- INFORMATION SUPPLIED -
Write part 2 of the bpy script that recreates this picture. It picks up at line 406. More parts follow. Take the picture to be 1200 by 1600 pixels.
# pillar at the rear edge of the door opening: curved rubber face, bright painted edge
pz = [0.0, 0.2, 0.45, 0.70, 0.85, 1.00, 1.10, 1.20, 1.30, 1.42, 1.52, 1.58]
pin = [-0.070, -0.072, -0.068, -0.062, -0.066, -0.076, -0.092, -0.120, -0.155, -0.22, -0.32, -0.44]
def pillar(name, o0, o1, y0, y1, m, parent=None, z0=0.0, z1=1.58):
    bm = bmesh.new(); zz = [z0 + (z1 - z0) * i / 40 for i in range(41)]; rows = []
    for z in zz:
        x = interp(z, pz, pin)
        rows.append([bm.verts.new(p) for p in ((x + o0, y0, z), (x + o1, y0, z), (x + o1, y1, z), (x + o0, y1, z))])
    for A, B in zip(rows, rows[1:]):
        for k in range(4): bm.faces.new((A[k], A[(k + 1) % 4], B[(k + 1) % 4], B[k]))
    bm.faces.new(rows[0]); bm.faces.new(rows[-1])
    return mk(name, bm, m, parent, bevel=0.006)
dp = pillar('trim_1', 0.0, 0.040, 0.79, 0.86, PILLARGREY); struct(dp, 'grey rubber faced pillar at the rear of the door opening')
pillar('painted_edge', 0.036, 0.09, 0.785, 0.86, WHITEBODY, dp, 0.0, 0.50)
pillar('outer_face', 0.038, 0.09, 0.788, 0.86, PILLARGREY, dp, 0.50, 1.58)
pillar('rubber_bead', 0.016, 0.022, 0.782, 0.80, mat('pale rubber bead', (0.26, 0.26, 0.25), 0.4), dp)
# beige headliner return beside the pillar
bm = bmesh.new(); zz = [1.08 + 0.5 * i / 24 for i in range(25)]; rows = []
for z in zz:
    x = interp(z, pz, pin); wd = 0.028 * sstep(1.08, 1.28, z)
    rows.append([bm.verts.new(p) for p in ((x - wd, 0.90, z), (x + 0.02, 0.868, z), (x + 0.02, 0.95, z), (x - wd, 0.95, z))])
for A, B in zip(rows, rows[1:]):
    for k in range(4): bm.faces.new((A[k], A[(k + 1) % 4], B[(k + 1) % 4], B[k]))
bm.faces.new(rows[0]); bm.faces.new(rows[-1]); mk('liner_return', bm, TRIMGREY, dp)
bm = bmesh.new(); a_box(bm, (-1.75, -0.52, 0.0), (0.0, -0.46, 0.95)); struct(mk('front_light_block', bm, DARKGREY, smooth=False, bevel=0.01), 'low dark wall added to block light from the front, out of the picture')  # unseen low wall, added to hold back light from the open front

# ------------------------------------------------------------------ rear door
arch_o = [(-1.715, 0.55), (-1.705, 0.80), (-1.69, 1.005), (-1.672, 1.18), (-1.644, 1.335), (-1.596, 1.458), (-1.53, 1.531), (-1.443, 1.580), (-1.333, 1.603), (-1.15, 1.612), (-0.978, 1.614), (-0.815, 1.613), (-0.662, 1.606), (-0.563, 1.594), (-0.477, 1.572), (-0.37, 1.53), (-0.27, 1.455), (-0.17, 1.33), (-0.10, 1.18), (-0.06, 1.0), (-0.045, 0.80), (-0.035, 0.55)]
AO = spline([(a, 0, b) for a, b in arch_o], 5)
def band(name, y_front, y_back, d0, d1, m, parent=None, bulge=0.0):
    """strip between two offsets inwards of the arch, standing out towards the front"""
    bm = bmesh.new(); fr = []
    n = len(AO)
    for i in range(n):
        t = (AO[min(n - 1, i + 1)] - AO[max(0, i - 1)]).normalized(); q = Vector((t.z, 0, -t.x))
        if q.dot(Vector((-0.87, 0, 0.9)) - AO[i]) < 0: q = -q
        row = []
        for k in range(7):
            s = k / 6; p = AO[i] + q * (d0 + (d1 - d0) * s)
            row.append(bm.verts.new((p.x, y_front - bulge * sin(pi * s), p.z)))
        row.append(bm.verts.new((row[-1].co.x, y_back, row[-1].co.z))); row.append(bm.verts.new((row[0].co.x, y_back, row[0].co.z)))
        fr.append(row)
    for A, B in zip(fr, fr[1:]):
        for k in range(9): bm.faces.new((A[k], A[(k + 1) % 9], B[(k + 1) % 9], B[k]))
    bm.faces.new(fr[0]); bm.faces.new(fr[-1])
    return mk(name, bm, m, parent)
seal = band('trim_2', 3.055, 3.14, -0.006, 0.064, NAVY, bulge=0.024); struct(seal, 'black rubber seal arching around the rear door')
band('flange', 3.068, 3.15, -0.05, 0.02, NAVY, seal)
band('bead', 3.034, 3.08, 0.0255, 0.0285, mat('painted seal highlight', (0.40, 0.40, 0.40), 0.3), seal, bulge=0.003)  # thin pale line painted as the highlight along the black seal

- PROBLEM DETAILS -
Transcribe the entire listing above precisely.

- TASK OUTPUT -
Write part 2 of the bpy script that recreates this picture. It picks up at line 406. More parts follow. Take the picture to be 1200 by 1600 pixels.
# pillar at the rear edge of the door opening: curved rubber face, bright painted edge
pz = [0.0, 0.2, 0.45, 0.70, 0.85, 1.00, 1.10, 1.20, 1.30, 1.42, 1.52, 1.58]
pin = [-0.070, -0.072, -0.068, -0.062, -0.066, -0.076, -0.092, -0.120, -0.155, -0.22, -0.32, -0.44]
def pillar(name, o0, o1, y0, y1, m, parent=None, z0=0.0, z1=1.58):
    bm = bmesh.new(); zz = [z0 + (z1 - z0) * i / 40 for i in range(41)]; rows = []
    for z in zz:
        x = interp(z, pz, pin)
        rows.append([bm.verts.new(p) for p in ((x + o0, y0, z), (x + o1, y0, z), (x + o1, y1, z), (x + o0, y1, z))])
    for A, B in zip(rows, rows[1:]):
        for k in range(4): bm.faces.new((A[k], A[(k + 1) % 4], B[(k + 1) % 4], B[k]))
    bm.faces.new(rows[0]); bm.faces.new(rows[-1])
    return mk(name, bm, m, parent, bevel=0.006)
dp = pillar('trim_1', 0.0, 0.040, 0.79, 0.86, PILLARGREY); struct(dp, 'grey rubber faced pillar at the rear of the door opening')
pillar('painted_edge', 0.036, 0.09, 0.785, 0.86, WHITEBODY, dp, 0.0, 0.50)
pillar('outer_face', 0.038, 0.09, 0.788, 0.86, PILLARGREY, dp, 0.50, 1.58)
pillar('rubber_bead', 0.016, 0.022, 0.782, 0.80, mat('pale rubber bead', (0.26, 0.26, 0.25), 0.4), dp)
# beige headliner return beside the pillar
bm = bmesh.new(); zz = [1.08 + 0.5 * i / 24 for i in range(25)]; rows = []
for z in zz:
    x = interp(z, pz, pin); wd = 0.028 * sstep(1.08, 1.28, z)
    rows.append([bm.verts.new(p) for p in ((x - wd, 0.90, z), (x + 0.02, 0.868, z), (x + 0.02, 0.95, z), (x - wd, 0.95, z))])
for A, B in zip(rows, rows[1:]):
    for k in range(4): bm.faces.new((A[k], A[(k + 1) % 4], B[(k + 1) % 4], B[k]))
bm.faces.new(rows[0]); bm.faces.new(rows[-1]); mk('liner_return', bm, TRIMGREY, dp)
bm = bmesh.new(); a_box(bm, (-1.75, -0.52, 0.0), (0.0, -0.46, 0.95)); struct(mk('front_light_block', bm, DARKGREY, smooth=False, bevel=0.01), 'low dark wall added to block light from the front, out of the picture')  # unseen low wall, added to hold back light from the open front

# ------------------------------------------------------------------ rear door
arch_o = [(-1.715, 0.55), (-1.705, 0.80), (-1.69, 1.005), (-1.672, 1.18), (-1.644, 1.335), (-1.596, 1.458), (-1.53, 1.531), (-1.443, 1.580), (-1.333, 1.603), (-1.15, 1.612), (-0.978, 1.614), (-0.815, 1.613), (-0.662, 1.606), (-0.563, 1.594), (-0.477, 1.572), (-0.37, 1.53), (-0.27, 1.455), (-0.17, 1.33), (-0.10, 1.18), (-0.06, 1.0), (-0.045, 0.80), (-0.035, 0.55)]
AO = spline([(a, 0, b) for a, b in arch_o], 5)
def band(name, y_front, y_back, d0, d1, m, parent=None, bulge=0.0):
    """strip between two offsets inwards of the arch, standing out towards the front"""
    bm = bmesh.new(); fr = []
    n = len(AO)
    for i in range(n):
        t = (AO[min(n - 1, i + 1)] - AO[max(0, i - 1)]).normalized(); q = Vector((t.z, 0, -t.x))
        if q.dot(Vector((-0.87, 0, 0.9)) - AO[i]) < 0: q = -q
        row = []
        for k in range(7):
            s = k / 6; p = AO[i] + q * (d0 + (d1 - d0) * s)
            row.append(bm.verts.new((p.x, y_front - bulge * sin(pi * s), p.z)))
        row.append(bm.verts.new((row[-1].co.x, y_back, row[-1].co.z))); row.append(bm.verts.new((row[0].co.x, y_back, row[0].co.z)))
        fr.append(row)
    for A, B in zip(fr, fr[1:]):
        for k in range(9): bm.faces.new((A[k], A[(k + 1) % 9], B[(k + 1) % 9], B[k]))
    bm.faces.new(fr[0]); bm.faces.new(fr[-1])
    return mk(name, bm, m, parent)
seal = band('trim_2', 3.055, 3.14, -0.006, 0.064, NAVY, bulge=0.024); struct(seal, 'black rubber seal arching around the rear door')
band('flange', 3.068, 3.15, -0.05, 0.02, NAVY, seal)
band('bead', 3.034, 3.08, 0.0255, 0.0285, mat('painted seal highlight', (0.40, 0.40, 0.40), 0.3), seal, bulge=0.003)  # thin pale line painted as the highlight along the black seal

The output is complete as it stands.